November through February, when daytime temperatures are cool enough to walk the exposed ruins comfortably. The site has almost no shade, so summer visits between April and June can be brutal. If you want to witness Sarnath at its most alive, time your visit for Buddha Purnima (April/May) or Asalha Puja (July), when monks from Tibetan, Thai, Burmese, and Japanese monasteries gather for chanting and circumambulation — though book transport and lodging weeks in advance.

Can you visit Sarnath Deer Park for free? add

Not quite. Entry fees range from ₹5 for Indian nationals to around ₹300 for foreign visitors, depending on whether you buy a combo ticket covering the archaeological ruins and the museum. The Mulagandha Kuti Vihara, just outside the ticketed zone, is free to enter. The museum is closed every Friday, so plan accordingly.
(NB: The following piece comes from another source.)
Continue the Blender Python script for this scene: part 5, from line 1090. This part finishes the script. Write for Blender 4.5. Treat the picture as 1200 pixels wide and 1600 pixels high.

What should I not miss at Sarnath Deer Park? add

The Dhamek Stupa is the obvious anchor, but look closely at its stone base — faint grooves worn into the rock mark centuries of pilgrims touching the surface during circumambulation. Don't skip the Archaeological Museum and its Lion Capital of Ashoka, unearthed here in 1905 by F.O. Oertel. And seek out the remains of the Dharmarajika Stupa: in 1794, Jagat Singh, diwan to Raja Chet Singh, demolished it for building bricks and dumped the bone relics found inside into the Ganges. What's left is a quiet, damning absence.

Is photography allowed at Sarnath Deer Park? add

Photography is freely permitted throughout the open-air archaeological ruins and around the Dhamek Stupa. Inside the Sarnath Museum galleries, however, cameras and phones are strictly prohibited. Be respectful around monks and pilgrims — ask before photographing people in prayer, and leave the drone at home unless you've secured an ASI permit.

What is the history of Sarnath Deer Park in Varanasi? add

Sarnath is where the Buddha set the Dharma in motion, delivering his first sermon to five disciples around 528 BCE. Emperor Ashoka built the original stupas and his famous pillar here around 249 BCE. The Gupta dynasty expanded the Dhamek Stupa between the 4th and 6th centuries CE into the massive structure visitors see today. The site's darkest chapter came in 1794, when Jagat Singh demolished the ancient Dharmarajika Stupa for construction materials, destroying irreplaceable relics in the process. British-era excavations beginning in the early 1900s recovered the Lion Capital and revealed the monastic foundations that now cover the grounds.